The 2001 Nisqually earthquake, a magnitude 6.8 event centered near Olympia, shook Seattle hard enough to crack the Alaskan Way Viaduct and settle buildings in Pioneer Square. For anyone developing in the city's 750,000-resident core, that memory drives one critical question: is the soil under this site going to liquefy during the next big one? Our team runs soil liquefaction analysis by combining field SPT data with lab grain-size distributions, following the procedures in ASCE 7 and IBC Chapter 18. We map the factor of safety against liquefaction and estimate post-shaking settlement. Whether you're on fill along the Duwamish Waterway or dense advance outwash in Northgate, you need a number, not a guess. And the Seattle Department of Construction and Inspections expects that number before issuing a foundation permit. For sites where blow counts are ambiguous, we often pair the CPT test with the SPT to get a continuous profile and avoid thin-layer surprises that standard sampling can miss.

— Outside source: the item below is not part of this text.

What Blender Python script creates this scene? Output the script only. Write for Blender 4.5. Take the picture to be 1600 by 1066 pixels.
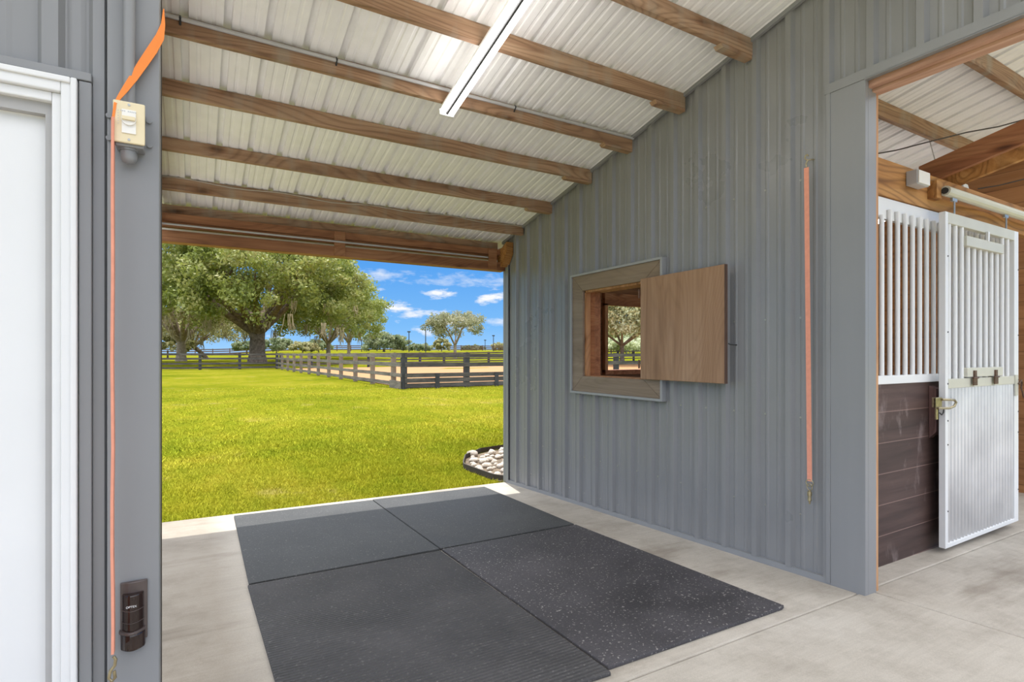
import bpy, bmesh, math, random
import numpy as np
from mathutils import Vector, noise as mnoise
random.seed(7); rng = np.random.default_rng(7)
PI = math.pi
sc = bpy.context.scene
for o in list(bpy.data.objects): bpy.data.objects.remove(o)
# ------------------------------------------------------------------ camera
CH = 1.335                                   # eye height above the slab by the right wall
FPX, HZ, VX = 850.0, 554.0, 305.0            # focal length in px, horizon row, vanishing column of +Y
TH = math.atan2(800 - VX, FPX)
cd = bpy.data.cameras.new('camera'); cam = bpy.data.objects.new('camera', cd); sc.collection.objects.link(cam)
cam.location = (0, 0, CH); cam.rotation_euler = (PI/2, 0, -TH)
cd.sensor_width = 36; cd.lens = 36*FPX/1600; cd.shift_y = (HZ - 533)/1600
cd.clip_start = .05; cd.clip_end = 3000
sc.camera = cam
# ------------------------------------------------------------------ exposure, world, sun
vs = sc.view_settings
vs.view_transform = 'Standard'; vs.look = 'None'; vs.gamma = 1; vs.exposure = 0.78; vs.use_curve_mapping = False
sc.render.film_transparent = False
w = bpy.data.worlds.new('sky'); sc.world = w; w.use_nodes = True
W = w.node_tree; W.nodes.clear()
def wn(t, **k):
    n = W.nodes.new(t)
    for a, b in k.items(): setattr(n, a, b)
    return n
def wmath(op, a, b=None, c=None, clamp=False):
    n = wn('ShaderNodeMath', operation=op, use_clamp=clamp)
    for i, v in enumerate((a, b, c)):
        if v is None: continue
        if isinstance(v, (int, float)): n.inputs[i].default_value = v
        else: W.links.new(v, n.inputs[i])
    return n.outputs[0]
tc = wn('ShaderNodeTexCoord'); sx = wn('ShaderNodeSeparateXYZ'); W.links.new(tc.outputs['Generated'], sx.inputs[0])
X_, Y_, Z_ = sx.outputs
az = wmath('ARCTAN2', X_, Y_)
el = wmath('ARCSINE', Z_)
sky = wn('ShaderNodeValToRGB'); W.links.new(el, sky.inputs[0])
cr = sky.color_ramp; cr.elements[0].position = 0.0; cr.elements[0].color = (.215, .385, .59, 1)
cr.elements[1].position = .16; cr.elements[1].color = (.06, .22, .52, 1)
e = cr.elements.new(.05); e.color = (.125, .305, .565, 1)
e = cr.elements.new(1.0); e.color = (.045, .17, .5, 1)
nz = wn('ShaderNodeTexNoise'); nz.inputs['Scale'].default_value = 26; nz.inputs['Detail'].default_value = 7; nz.inputs['Roughness'].default_value = .62
mp = wn('ShaderNodeMapping'); mp.inputs['Scale'].default_value = (1, 1, 3.2)
W.links.new(tc.outputs['Generated'], mp.inputs[0]); W.links.new(mp.outputs[0], nz.inputs['Vector'])
NZ = nz.outputs[0]
def sky_dir(u, v):
    F = (math.sin(TH), math.cos(TH)); R = (math.cos(TH), -math.sin(TH)); k = (u-800)/FPX
    x = F[0]+k*R[0]; y = F[1]+k*R[1]; z = (HZ-v)/FPX
    return math.atan2(x, y), math.asin(z/math.sqrt(x*x+y*y+z*z))
cl = None                                    # single low clouds, each a patch of the sky of its own
for (u, v, wu, hv, s) in [(615, 481, 38, 8, 1.), (650, 492, 40, 8, .8), (684, 459, 26, 8, .95), (766, 467, 26, 10, 1.1), (664, 519, 16, 6, .9), (702, 504, 40, 9, .8),
                          (725, 438, 95, 8, .38), (600, 430, 50, 10, .4), (433, 537, 18, 12, .9), (780, 505, 30, 8, .5), (860, 500, 50, 12, 1.), (980, 470, 70, 25, 1.), (500, 440, 60, 18, .9)]:
    a0, e0 = sky_dir(u, v); a1, _ = sky_dir(u+wu, v); _, e1 = sky_dir(u, v-hv)
    da = wmath('DIVIDE', wmath('SUBTRACT', az, a0), abs(a1-a0)); de = wmath('DIVIDE', wmath('SUBTRACT', el, e0), abs(e1-e0))
    r = wmath('SQRT', wmath('ADD', wmath('MULTIPLY', da, da), wmath('MULTIPLY', de, de)))
    m = wmath('MULTIPLY', wmath('ADD', wmath('SUBTRACT', 1.15, r), wmath('MULTIPLY', wmath('SUBTRACT', NZ, .52), 4.6)), s*1.0, clamp=True)
    cl = m if cl is None else wmath('MAXIMUM', cl, m)
# unseen bright cloud bank higher up, added to fill the interior with neutral light
hi = wn('ShaderNodeMapRange'); W.links.new(el, hi.inputs[0]); hi.inputs[1].default_value = .22; hi.inputs[2].default_value = .42
nz2 = wn('ShaderNodeTexNoise'); nz2.inputs['Scale'].default_value = 3; nz2.inputs['Detail'].default_value = 5
W.links.new(tc.outputs['Generated'], nz2.inputs['Vector'])
hc = wmath('MULTIPLY', wmath('MULTIPLY', wmath('SUBTRACT', nz2.outputs[0], .30), 5., clamp=True), hi.outputs[0])
mx = wn('ShaderNodeMixRGB'); W.links.new(cl, mx.inputs[0]); W.links.new(sky.outputs[0], mx.inputs[1]); mx.inputs[2].default_value = (.565, .575, .59, 1)
mx2 = wn('ShaderNodeMixRGB'); W.links.new(hc, mx2.inputs[0]); W.links.new(mx.outputs[0], mx2.inputs[1]); mx2.inputs[2].default_value = (1.72, 1.74, 1.78, 1)
bg = wn('ShaderNodeBackground'); bg.inputs[1].default_value = 1.0; W.links.new(mx2.outputs[0], bg.inputs[0])
wo = wn('ShaderNodeOutputWorld'); W.links.new(bg.outputs[0], wo.inputs[0])
sl = bpy.data.lights.new('sun', 'SUN'); sl.energy = 3.0; sl.angle = math.radians(.6); sl.color = (1, .965, .90)
so = bpy.data.objects.new('sun', sl); sc.collection.objects.link(so)
sun_dir = Vector((.24, .97, 0)).normalized()*math.cos(math.radians(69.5)) + Vector((0, 0, math.sin(math.radians(69.5))))
so.rotation_euler = sun_dir.to_track_quat('Z', 'Y').to_euler()
# ------------------------------------------------------------------ helpers
col = sc.collection
F_ = Vector((math.sin(TH), math.cos(TH), 0)); R_ = Vector((math.cos(TH), -math.sin(TH), 0))
def ray(u, v): return F_ + R_*((u-800)/FPX) + Vector((0, 0, (HZ-v)/FPX))
def aty(u, v, y): d = ray(u, v); p = d*(y/d.y); return (p.x, p.y, p.z+CH)
def atx(u, v, x): d = ray(u, v); p = d*(x/d.x); return (p.x, p.y, p.z+CH)
def floor_z(x, y): return CH - 1.2 - .0468*y - .0154*x
def roof_z(y): return CH + 1.344 + (5.647 - y)*.2215
def sstep(a, b, t): t = max(0, min(1, (t-a)/(b-a))); return t*t*(3-2*t)
GT = [(0, -1.50), (5, -1.478), (10, -1.43), (20, -1.33), (50, -1.28), (62, -1.03), (90, -.45), (130, .28), (200, 1.25), (300, 2.5), (600, 4.6), (1500, 12)]
def ground_z(x, y):
    t = x*F_.x + y*F_.y
    t = max(0, t); z = -1.5
    for (a, za), (b, zb) in zip(GT, GT[1:]):
        if a <= t <= b or (b == 1500 and t > b): z = za + (zb-za)*min(1, (t-a)/(b-a)); break
    if t > 62:
        u = 800 + FPX*(x*R_.x + y*R_.y)/t
        k = .35 + .65*sstep(330, 470, u)
        zl = -1.03 + (z + 1.03)*k
        z = zl
    if y < 8.5: z = (-1.2-.0468*5.61-.0154*max(-2, min(9, x))-.012)*(1-sstep(5.6, 8.5, y)) + z*sstep(5.6, 8.5, y)
    return CH + z + .02*sstep(6, 9, y)*mnoise.noise(Vector((x*.15, y*.15, 0)))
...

A site with clean sand and a groundwater table at 6 feet can lose 80% of its bearing capacity in a design-level earthquake—the numbers don't lie.
Methodology and scope
The difference in liquefaction risk between a Capitol Hill site on glacial till and a Sodo parcel on Holocene fill is night and day. Till blows refusal at 10 feet; fill can go 60 feet deep with N-values under 10. Our analysis distinguishes these two worlds. We start with the corrected SPT blow count (N1)60, apply the fines content correction from the lab, and compute the Cyclic Stress Ratio for the design earthquake. The factor of safety comes straight from the Seed & Idriss simplified procedure, updated with the Boulanger & Idriss (2014) refinements. For the Seattle basin, we often run two scenarios: one for a shallow crustal event on the Seattle Fault and one for a deep intraslab Nisqually-type event. The report includes a liquefaction potential index map, settlement estimates per layer, and lateral spreading displacement checks. Our lab runs triaxial cyclic testing when the project demands a site-specific cyclic resistance ratio rather than a correlation-based value.
Local ground factors
Seattle's winter rains raise the groundwater table across the Duwamish basin and the Ship Canal corridor, which directly increases liquefaction susceptibility from November through March. A site tested in August might show dry sand to 15 feet; the same site in February could have water at 4 feet. We log the groundwater depth during drilling and note seasonal fluctuation patterns based on nearby monitor wells. Ignoring the seasonal high means underestimating the Cyclic Stress Ratio and overestimating the factor of safety. The Seattle Fault runs east-west just south of downtown, and a rupture there produces stronger shaking in the industrial district than a deep Nisqually event. Our analysis accounts for both source types by adjusting the magnitude scaling factor and the depth-dependent stress reduction coefficient. For waterfront projects, we add a lateral spreading displacement check using the empirical model from Youd et al. (2002), which correlates free-face ratio, layer thickness, and fines content to expected horizontal movement.
Frequently asked questions
How much does a soil liquefaction analysis cost in Seattle?
A complete analysis—including SPT drilling, lab grain-size testing, and the engineering report—runs between US$2,830 and US$4,370. The range depends on boring depth, number of samples, and whether we run cyclic triaxial tests. Two borings to 50 feet with standard lab work typically fall near the midpoint.
When does the Seattle building department require a liquefaction study?
SDCI triggers a liquefaction study when the geotechnical report identifies loose saturated sand or low-plasticity silt in Seismic Design Category D, E, or F. Most of the Duwamish industrial area and the Ship Canal corridor fall into these categories. The requirement comes from IBC Section 1803.5.12 and the Seattle Building Code amendments.
What's the difference between a liquefaction screening and a full analysis?
A screening checks the 'Chinese criteria' (fines content, plasticity, water table) using existing logs and says 'potential yes/no.' A full analysis drills the site, recovers samples, runs grain-size and Atterberg limits in our lab, computes the factor of safety per Boulanger & Idriss, and estimates settlement and lateral spread. The screening costs less, but the full analysis gives your structural engineer numbers to design with.